--- GOAL OF THE EXERCISE ---
Please state how many lines in the records contain the string "pixels", with no words besides the number.
• • • •
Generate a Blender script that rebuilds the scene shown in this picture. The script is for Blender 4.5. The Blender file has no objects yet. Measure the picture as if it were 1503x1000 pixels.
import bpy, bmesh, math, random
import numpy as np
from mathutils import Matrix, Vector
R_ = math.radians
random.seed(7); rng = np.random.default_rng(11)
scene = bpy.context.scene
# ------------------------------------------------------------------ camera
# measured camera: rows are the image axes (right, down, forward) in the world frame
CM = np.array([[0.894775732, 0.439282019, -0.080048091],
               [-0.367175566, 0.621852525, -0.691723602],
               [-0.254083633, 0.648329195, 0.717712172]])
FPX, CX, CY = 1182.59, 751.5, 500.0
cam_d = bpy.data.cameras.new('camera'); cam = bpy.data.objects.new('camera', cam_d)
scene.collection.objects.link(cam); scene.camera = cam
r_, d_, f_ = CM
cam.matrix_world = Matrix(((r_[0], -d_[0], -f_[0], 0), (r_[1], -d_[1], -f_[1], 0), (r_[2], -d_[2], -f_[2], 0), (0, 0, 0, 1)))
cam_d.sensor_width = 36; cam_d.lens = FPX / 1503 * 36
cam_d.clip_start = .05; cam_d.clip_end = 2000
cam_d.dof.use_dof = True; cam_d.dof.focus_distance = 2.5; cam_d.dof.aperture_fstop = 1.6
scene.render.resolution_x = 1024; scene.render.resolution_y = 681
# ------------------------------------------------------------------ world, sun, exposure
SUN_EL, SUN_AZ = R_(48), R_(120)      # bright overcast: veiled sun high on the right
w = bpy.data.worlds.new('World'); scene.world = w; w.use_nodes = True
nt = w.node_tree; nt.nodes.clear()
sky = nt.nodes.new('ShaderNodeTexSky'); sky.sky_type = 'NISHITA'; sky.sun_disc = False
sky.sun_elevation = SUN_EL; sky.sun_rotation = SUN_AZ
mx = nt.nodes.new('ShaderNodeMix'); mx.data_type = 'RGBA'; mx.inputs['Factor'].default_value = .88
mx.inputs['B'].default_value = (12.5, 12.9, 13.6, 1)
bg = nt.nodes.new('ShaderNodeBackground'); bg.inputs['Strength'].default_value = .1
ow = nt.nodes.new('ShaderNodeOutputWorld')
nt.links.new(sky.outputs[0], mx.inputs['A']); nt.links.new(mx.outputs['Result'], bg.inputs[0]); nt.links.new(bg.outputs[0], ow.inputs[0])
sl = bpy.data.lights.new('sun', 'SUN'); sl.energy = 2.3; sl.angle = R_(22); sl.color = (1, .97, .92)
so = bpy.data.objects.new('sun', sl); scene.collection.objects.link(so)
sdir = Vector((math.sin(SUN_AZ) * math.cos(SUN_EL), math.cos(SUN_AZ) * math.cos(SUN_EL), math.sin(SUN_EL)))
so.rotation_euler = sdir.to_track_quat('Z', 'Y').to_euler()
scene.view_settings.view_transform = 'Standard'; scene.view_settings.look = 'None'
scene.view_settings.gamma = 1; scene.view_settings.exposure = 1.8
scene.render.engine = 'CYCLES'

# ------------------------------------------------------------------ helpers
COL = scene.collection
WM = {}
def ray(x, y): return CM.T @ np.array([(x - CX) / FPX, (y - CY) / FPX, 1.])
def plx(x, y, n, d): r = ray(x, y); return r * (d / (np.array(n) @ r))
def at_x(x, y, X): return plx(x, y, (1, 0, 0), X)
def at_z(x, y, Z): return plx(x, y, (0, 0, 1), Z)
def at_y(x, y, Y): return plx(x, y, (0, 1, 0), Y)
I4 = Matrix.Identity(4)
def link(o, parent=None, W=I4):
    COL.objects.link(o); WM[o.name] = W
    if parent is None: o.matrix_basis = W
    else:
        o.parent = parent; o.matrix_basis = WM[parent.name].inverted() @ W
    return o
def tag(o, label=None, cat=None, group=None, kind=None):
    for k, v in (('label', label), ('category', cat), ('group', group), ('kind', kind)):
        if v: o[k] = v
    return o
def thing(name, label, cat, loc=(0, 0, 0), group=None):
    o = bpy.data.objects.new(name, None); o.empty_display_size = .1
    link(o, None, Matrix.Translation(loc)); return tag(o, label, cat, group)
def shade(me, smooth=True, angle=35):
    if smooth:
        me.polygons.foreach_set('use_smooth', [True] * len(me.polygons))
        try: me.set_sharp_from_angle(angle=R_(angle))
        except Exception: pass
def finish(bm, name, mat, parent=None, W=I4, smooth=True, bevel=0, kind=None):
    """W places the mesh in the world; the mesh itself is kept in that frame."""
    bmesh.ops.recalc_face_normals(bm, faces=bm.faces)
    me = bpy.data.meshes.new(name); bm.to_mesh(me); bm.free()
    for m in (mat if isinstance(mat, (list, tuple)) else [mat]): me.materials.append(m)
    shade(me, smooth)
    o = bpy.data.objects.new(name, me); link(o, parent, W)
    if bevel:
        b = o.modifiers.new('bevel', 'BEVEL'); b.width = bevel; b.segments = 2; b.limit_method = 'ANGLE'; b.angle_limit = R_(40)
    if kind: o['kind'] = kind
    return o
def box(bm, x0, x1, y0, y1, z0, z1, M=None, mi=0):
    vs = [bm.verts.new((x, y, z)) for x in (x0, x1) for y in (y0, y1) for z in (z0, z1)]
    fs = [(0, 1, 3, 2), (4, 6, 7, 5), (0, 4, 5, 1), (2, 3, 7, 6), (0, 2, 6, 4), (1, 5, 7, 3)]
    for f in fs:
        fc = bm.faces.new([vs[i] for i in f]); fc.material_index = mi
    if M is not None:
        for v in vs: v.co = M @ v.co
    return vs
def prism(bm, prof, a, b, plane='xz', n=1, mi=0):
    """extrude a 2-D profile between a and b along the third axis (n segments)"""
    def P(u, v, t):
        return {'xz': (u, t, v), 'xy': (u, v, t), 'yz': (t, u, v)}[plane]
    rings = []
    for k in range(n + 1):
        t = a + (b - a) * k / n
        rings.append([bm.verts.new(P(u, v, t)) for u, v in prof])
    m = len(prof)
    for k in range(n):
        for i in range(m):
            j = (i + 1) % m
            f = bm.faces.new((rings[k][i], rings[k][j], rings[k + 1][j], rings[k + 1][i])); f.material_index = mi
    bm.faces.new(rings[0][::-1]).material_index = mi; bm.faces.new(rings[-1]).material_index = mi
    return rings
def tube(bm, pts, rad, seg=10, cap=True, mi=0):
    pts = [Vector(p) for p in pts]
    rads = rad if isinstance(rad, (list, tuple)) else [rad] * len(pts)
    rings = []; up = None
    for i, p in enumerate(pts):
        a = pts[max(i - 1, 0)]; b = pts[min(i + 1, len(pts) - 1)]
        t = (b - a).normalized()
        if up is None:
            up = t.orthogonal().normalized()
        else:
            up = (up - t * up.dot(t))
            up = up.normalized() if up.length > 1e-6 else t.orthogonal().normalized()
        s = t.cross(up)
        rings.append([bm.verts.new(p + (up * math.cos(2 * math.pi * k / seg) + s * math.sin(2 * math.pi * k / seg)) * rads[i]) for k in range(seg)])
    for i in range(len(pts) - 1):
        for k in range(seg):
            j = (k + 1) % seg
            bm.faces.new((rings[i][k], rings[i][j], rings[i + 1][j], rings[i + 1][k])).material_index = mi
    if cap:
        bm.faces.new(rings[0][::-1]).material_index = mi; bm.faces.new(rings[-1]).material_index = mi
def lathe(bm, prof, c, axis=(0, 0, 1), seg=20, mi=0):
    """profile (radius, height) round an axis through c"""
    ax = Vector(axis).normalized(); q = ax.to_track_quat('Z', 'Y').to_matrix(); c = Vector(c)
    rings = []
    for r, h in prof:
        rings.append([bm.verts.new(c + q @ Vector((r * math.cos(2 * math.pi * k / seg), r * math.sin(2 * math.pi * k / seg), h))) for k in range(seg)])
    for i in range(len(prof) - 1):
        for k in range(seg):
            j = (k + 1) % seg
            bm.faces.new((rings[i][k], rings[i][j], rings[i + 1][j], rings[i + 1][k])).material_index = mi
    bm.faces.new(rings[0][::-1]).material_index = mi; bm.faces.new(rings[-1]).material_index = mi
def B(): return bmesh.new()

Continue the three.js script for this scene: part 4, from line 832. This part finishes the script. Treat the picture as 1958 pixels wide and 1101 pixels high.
• • • •
--- RESULT FOR THIS TASK ---
2